Set the stage: It’s Monday morning and I’m sitting in an uncomfortable twist at the back of a commuter train that is just one of the five legs of my commute to downtown Portland. The commute is for my job, and the uncomfortable twist is so I can try to type these observations on a stable surface as I am having them. As the Goeyverts String Trio‘s “Simeron” crescendos loudly in my ear, everything changes – in anticipation for the next two minutes of the ride, I straighten up and face forward, temporarily forgetting about my writing attempt. In response, the warehouses and asphalt of northern Salem melt away from the sides of the tracks and are replaced with the dappled greenery of the marsh. My ears can only hear the violins dancing with the singers, and all I can see is grass, trees, and lilypods crushed under the gentle weight of perpetually localized fog. This is my world, transported, for a glorious two minutes.

And then I’m back, as the train resigns itself to delivering it’s groggy cargo to the Tigard Transit Center and not kidnapping us for some grand tour of the Pacific Northwest.

This is only one section of my commute, but it makes the entire thing worth it. Two weeks ago, in order to add another day to my office time, I found a way to hop cities without having to rely so much on Amtrak; I have nothing against them, only against spending that much money on a regular trip. For those of you that might be interested in this, it’s simple: take the 1X bus from the Salem transit center to the Wilsonville TC, get on the WES train (where I am at the moment) to the Beaverton TC, and MAX your way downtown. Reverse the process for a return trip; I’ll put together a joint timetable [here tonight].

Greetings from the MAX Red Line, to the tune of “Stabat Mater” – the only other song on this album. Each song is around 24 minutes, and I have designated them as the best thing to listen to when I want to wake up peacefully, which is most days. Once I get to the office I’ll play something energizing, and on the 1X I usually listen to the sound of my head smacking against the window as I drift in and out of consciousness; but for now, I’m at peace.

This is ultimately why I chose to start writing again. I have been given what I consider to be an opportunity in all this: two hours to just sit, every Wednesday morning and Thursday evening, and twice on Mondays. I enjoy reading, but I need to make space first; I enjoy technology, too much, but the reception on the ride is spotty. There is a blog of mine that has been effectively defunct, and I feel a twinge of guilt whenever I visit another author’s site. Am I cheating on my partner? Reading around behind their back, neglecting them for years, because I assume they’re not going anywhere? I want to make amends.

Similarly, I’m trying to get more in the habit of correspondence – as in actual letters.
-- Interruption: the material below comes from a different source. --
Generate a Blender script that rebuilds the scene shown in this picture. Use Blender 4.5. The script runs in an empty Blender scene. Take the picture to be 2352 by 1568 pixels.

I have an entire separate ranted about modern communication that feeds into that, but all I’ll say at the moment is that snail mail is the perfect pace for me to keep in touch with my friends who are all around the world. Who doesn’t love receiving letters? Yes, this is a shameless plug to be pen pals, message me if you’re interested.

We’ll conclude with one more greeting, this time at base camp – the office where I work. 50 Cent and Yo Gotti are telling me to not worry ’bout it, so I’m not going to. The highlight here is always my favorite coffee shop – Lotus & Bean, in the same block as my office and between the MAX and the front door.

I’ll be the first to admit that I’m picky with my cafés, teahouses, and bistros – but since I invest significant time and money in them, I reserve that right. Lotus & Bean has everything I look for in a coffee shop (technically, espresso bar) – good house drip; nonfat milk options; an impressively diverse assortment of couches, tables, counters and outdoor seating; delicious pastries as well as substantial food; good music; great location – but most importantly, character. With a good initial investment and some research, you can make a functional and even fashionable caffeine depot, and I think most of us have been to what feels like a pre-fab reservoir; but no amount of money can create a sincerely welcoming atmosphere. I’ve tried a few other places in Portland, being a fan of shopping around, but I’ve found that the majority of those places are characterized by an elitist vibe – yes, thank you for making my coffee, but I’m not going to kiss your ring. Lotus & Bean is really more of a community space that just happens to sell coffee and brighten my day.